» **EXERCISE DESCRIPTION**
Copy every line, leaving nothing out and adding nothing.
┄┄┄┄┄┄┄┄┄┄
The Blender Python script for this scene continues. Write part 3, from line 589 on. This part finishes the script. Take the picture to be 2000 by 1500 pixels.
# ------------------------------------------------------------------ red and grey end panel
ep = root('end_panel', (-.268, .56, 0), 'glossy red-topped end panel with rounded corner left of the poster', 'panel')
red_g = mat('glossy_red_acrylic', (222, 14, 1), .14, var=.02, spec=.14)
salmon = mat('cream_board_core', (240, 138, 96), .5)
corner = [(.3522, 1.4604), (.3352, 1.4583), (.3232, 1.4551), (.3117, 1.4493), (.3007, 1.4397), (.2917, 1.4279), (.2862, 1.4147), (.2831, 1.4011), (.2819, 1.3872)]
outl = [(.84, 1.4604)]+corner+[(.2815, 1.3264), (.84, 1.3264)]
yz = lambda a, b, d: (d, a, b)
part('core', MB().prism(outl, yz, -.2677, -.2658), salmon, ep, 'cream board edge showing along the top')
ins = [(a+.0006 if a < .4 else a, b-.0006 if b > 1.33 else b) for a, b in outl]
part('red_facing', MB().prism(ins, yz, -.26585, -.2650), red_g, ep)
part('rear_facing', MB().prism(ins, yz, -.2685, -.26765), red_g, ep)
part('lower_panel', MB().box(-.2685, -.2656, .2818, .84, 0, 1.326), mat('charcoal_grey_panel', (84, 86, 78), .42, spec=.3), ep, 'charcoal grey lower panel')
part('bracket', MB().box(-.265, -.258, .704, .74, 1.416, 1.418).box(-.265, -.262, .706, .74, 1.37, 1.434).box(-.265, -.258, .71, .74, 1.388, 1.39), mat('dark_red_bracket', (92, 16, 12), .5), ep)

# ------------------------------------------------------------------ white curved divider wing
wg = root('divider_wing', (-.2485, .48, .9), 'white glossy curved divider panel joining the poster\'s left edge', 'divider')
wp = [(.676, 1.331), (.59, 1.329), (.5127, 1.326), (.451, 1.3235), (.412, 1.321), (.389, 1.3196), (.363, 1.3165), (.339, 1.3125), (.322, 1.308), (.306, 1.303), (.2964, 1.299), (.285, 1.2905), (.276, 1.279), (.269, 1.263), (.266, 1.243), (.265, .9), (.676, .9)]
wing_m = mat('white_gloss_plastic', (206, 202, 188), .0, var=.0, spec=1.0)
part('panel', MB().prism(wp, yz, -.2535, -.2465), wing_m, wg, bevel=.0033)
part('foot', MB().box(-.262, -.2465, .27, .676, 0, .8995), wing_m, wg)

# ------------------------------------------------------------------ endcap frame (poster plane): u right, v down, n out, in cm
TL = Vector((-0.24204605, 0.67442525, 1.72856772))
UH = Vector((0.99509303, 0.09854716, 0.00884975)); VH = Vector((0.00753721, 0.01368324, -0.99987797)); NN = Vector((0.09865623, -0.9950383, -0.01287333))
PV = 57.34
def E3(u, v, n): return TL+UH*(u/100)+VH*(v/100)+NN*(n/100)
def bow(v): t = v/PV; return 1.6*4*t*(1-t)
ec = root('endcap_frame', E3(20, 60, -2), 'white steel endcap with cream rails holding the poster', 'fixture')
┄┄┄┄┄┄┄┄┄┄
» **ANSWER TO THIS PROBLEM**
The Blender Python script for this scene continues. Write part 3, from line 589 on. This part finishes the script. Take the picture to be 2000 by 1500 pixels.
# ------------------------------------------------------------------ red and grey end panel
ep = root('end_panel', (-.268, .56, 0), 'glossy red-topped end panel with rounded corner left of the poster', 'panel')
red_g = mat('glossy_red_acrylic', (222, 14, 1), .14, var=.02, spec=.14)
salmon = mat('cream_board_core', (240, 138, 96), .5)
corner = [(.3522, 1.4604), (.3352, 1.4583), (.3232, 1.4551), (.3117, 1.4493), (.3007, 1.4397), (.2917, 1.4279), (.2862, 1.4147), (.2831, 1.4011), (.2819, 1.3872)]
outl = [(.84, 1.4604)]+corner+[(.2815, 1.3264), (.84, 1.3264)]
yz = lambda a, b, d: (d, a, b)
part('core', MB().prism(outl, yz, -.2677, -.2658), salmon, ep, 'cream board edge showing along the top')
ins = [(a+.0006 if a < .4 else a, b-.0006 if b > 1.33 else b) for a, b in outl]
part('red_facing', MB().prism(ins, yz, -.26585, -.2650), red_g, ep)
part('rear_facing', MB().prism(ins, yz, -.2685, -.26765), red_g, ep)
part('lower_panel', MB().box(-.2685, -.2656, .2818, .84, 0, 1.326), mat('charcoal_grey_panel', (84, 86, 78), .42, spec=.3), ep, 'charcoal grey lower panel')
part('bracket', MB().box(-.265, -.258, .704, .74, 1.416, 1.418).box(-.265, -.262, .706, .74, 1.37, 1.434).box(-.265, -.258, .71, .74, 1.388, 1.39), mat('dark_red_bracket', (92, 16, 12), .5), ep)

# ------------------------------------------------------------------ white curved divider wing
wg = root('divider_wing', (-.2485, .48, .9), 'white glossy curved divider panel joining the poster\'s left edge', 'divider')
wp = [(.676, 1.331), (.59, 1.329), (.5127, 1.326), (.451, 1.3235), (.412, 1.321), (.389, 1.3196), (.363, 1.3165), (.339, 1.3125), (.322, 1.308), (.306, 1.303), (.2964, 1.299), (.285, 1.2905), (.276, 1.279), (.269, 1.263), (.266, 1.243), (.265, .9), (.676, .9)]
wing_m = mat('white_gloss_plastic', (206, 202, 188), .0, var=.0, spec=1.0)
part('panel', MB().prism(wp, yz, -.2535, -.2465), wing_m, wg, bevel=.0033)
part('foot', MB().box(-.262, -.2465, .27, .676, 0, .8995), wing_m, wg)

# ------------------------------------------------------------------ endcap frame (poster plane): u right, v down, n out, in cm
TL = Vector((-0.24204605, 0.67442525, 1.72856772))
UH = Vector((0.99509303, 0.09854716, 0.00884975)); VH = Vector((0.00753721, 0.01368324, -0.99987797)); NN = Vector((0.09865623, -0.9950383, -0.01287333))
PV = 57.34
def E3(u, v, n): return TL+UH*(u/100)+VH*(v/100)+NN*(n/100)
def bow(v): t = v/PV; return 1.6*4*t*(1-t)
ec = root('endcap_frame', E3(20, 60, -2), 'white steel endcap with cream rails holding the poster', 'fixture')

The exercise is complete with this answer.